BEGIN MATERIAL

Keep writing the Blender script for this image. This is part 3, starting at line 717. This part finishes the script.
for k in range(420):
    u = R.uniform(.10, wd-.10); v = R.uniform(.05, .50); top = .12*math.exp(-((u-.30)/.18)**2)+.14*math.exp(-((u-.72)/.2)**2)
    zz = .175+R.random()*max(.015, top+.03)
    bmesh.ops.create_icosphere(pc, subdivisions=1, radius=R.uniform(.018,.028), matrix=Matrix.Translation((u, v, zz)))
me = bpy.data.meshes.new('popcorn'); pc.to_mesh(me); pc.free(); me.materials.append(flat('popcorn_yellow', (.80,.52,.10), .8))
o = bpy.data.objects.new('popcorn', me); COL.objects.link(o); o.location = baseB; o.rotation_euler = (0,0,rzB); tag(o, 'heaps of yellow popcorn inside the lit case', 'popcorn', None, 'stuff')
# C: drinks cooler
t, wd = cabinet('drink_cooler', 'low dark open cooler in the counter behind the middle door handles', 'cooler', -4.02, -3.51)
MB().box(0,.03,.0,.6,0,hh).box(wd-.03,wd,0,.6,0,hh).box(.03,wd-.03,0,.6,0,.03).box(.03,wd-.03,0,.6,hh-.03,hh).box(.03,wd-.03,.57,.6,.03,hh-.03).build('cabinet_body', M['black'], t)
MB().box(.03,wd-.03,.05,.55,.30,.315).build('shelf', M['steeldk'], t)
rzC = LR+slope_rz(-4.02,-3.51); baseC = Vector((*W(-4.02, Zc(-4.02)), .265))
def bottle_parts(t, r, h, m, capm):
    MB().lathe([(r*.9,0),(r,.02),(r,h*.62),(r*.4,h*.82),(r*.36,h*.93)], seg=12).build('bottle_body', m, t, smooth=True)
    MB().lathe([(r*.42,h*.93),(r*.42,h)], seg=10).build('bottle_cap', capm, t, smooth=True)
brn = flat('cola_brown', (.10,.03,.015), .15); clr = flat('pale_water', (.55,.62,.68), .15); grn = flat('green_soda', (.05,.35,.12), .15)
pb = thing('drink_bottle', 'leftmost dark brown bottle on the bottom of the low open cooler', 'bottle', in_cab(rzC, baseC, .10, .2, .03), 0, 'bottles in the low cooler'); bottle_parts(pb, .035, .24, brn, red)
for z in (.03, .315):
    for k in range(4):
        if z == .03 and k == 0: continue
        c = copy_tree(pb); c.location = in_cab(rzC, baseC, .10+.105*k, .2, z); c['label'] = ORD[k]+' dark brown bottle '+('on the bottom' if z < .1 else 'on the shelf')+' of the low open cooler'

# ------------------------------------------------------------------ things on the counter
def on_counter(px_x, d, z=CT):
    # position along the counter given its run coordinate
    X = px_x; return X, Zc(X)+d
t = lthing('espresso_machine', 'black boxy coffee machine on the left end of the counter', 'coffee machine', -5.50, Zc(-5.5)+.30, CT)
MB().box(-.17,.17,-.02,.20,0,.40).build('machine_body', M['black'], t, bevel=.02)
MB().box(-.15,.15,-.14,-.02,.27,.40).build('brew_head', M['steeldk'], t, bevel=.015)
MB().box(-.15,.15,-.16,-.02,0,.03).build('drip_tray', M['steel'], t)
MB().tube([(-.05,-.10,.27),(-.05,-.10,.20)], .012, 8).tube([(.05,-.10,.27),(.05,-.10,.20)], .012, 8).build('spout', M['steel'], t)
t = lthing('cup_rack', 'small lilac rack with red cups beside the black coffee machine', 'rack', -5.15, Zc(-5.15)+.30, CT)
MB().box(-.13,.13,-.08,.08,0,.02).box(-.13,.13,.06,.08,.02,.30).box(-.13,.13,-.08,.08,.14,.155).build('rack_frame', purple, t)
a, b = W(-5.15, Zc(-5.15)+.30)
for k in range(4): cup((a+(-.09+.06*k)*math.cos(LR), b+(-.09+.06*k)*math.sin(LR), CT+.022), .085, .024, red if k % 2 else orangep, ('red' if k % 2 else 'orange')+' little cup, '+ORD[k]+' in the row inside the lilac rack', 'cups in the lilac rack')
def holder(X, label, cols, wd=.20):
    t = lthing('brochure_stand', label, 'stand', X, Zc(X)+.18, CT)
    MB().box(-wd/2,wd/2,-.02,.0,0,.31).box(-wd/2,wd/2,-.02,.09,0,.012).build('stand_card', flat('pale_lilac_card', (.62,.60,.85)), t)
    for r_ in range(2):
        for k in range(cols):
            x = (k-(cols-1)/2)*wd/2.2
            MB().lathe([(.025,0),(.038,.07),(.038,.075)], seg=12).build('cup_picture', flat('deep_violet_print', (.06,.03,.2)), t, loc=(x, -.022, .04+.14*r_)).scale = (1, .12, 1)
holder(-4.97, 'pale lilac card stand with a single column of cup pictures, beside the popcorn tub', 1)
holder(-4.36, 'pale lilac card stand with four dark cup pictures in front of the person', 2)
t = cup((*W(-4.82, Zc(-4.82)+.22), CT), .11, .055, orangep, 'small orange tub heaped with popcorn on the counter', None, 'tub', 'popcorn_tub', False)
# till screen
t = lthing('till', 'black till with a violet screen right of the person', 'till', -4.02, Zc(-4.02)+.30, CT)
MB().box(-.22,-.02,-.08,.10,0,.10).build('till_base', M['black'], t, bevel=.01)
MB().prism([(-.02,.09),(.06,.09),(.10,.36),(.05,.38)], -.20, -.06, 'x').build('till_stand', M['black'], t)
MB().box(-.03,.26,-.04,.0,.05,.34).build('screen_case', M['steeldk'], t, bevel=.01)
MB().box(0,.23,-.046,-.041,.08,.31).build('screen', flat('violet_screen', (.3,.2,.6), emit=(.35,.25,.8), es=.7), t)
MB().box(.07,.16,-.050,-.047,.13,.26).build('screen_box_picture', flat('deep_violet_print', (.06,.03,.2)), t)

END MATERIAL

Extract the lines above, from the first one through the one containing "c = copy_tree(pb);", and return only those, unchanged.

Keep writing the Blender script for this image. This is part 3, starting at line 717. This part finishes the script.
for k in range(420):
    u = R.uniform(.10, wd-.10); v = R.uniform(.05, .50); top = .12*math.exp(-((u-.30)/.18)**2)+.14*math.exp(-((u-.72)/.2)**2)
    zz = .175+R.random()*max(.015, top+.03)
    bmesh.ops.create_icosphere(pc, subdivisions=1, radius=R.uniform(.018,.028), matrix=Matrix.Translation((u, v, zz)))
me = bpy.data.meshes.new('popcorn'); pc.to_mesh(me); pc.free(); me.materials.append(flat('popcorn_yellow', (.80,.52,.10), .8))
o = bpy.data.objects.new('popcorn', me); COL.objects.link(o); o.location = baseB; o.rotation_euler = (0,0,rzB); tag(o, 'heaps of yellow popcorn inside the lit case', 'popcorn', None, 'stuff')
# C: drinks cooler
t, wd = cabinet('drink_cooler', 'low dark open cooler in the counter behind the middle door handles', 'cooler', -4.02, -3.51)
MB().box(0,.03,.0,.6,0,hh).box(wd-.03,wd,0,.6,0,hh).box(.03,wd-.03,0,.6,0,.03).box(.03,wd-.03,0,.6,hh-.03,hh).box(.03,wd-.03,.57,.6,.03,hh-.03).build('cabinet_body', M['black'], t)
MB().box(.03,wd-.03,.05,.55,.30,.315).build('shelf', M['steeldk'], t)
rzC = LR+slope_rz(-4.02,-3.51); baseC = Vector((*W(-4.02, Zc(-4.02)), .265))
def bottle_parts(t, r, h, m, capm):
    MB().lathe([(r*.9,0),(r,.02),(r,h*.62),(r*.4,h*.82),(r*.36,h*.93)], seg=12).build('bottle_body', m, t, smooth=True)
    MB().lathe([(r*.42,h*.93),(r*.42,h)], seg=10).build('bottle_cap', capm, t, smooth=True)
brn = flat('cola_brown', (.10,.03,.015), .15); clr = flat('pale_water', (.55,.62,.68), .15); grn = flat('green_soda', (.05,.35,.12), .15)
pb = thing('drink_bottle', 'leftmost dark brown bottle on the bottom of the low open cooler', 'bottle', in_cab(rzC, baseC, .10, .2, .03), 0, 'bottles in the low cooler'); bottle_parts(pb, .035, .24, brn, red)
for z in (.03, .315):
    for k in range(4):
        if z == .03 and k == 0: continue
        c = copy_tree(pb); c.location = in_cab(rzC, baseC, .10+.105*k, .2, z); c['label'] = ORD[k]+' dark brown bottle '+('on the bottom' if z < .1 else 'on the shelf')+' of the low open cooler'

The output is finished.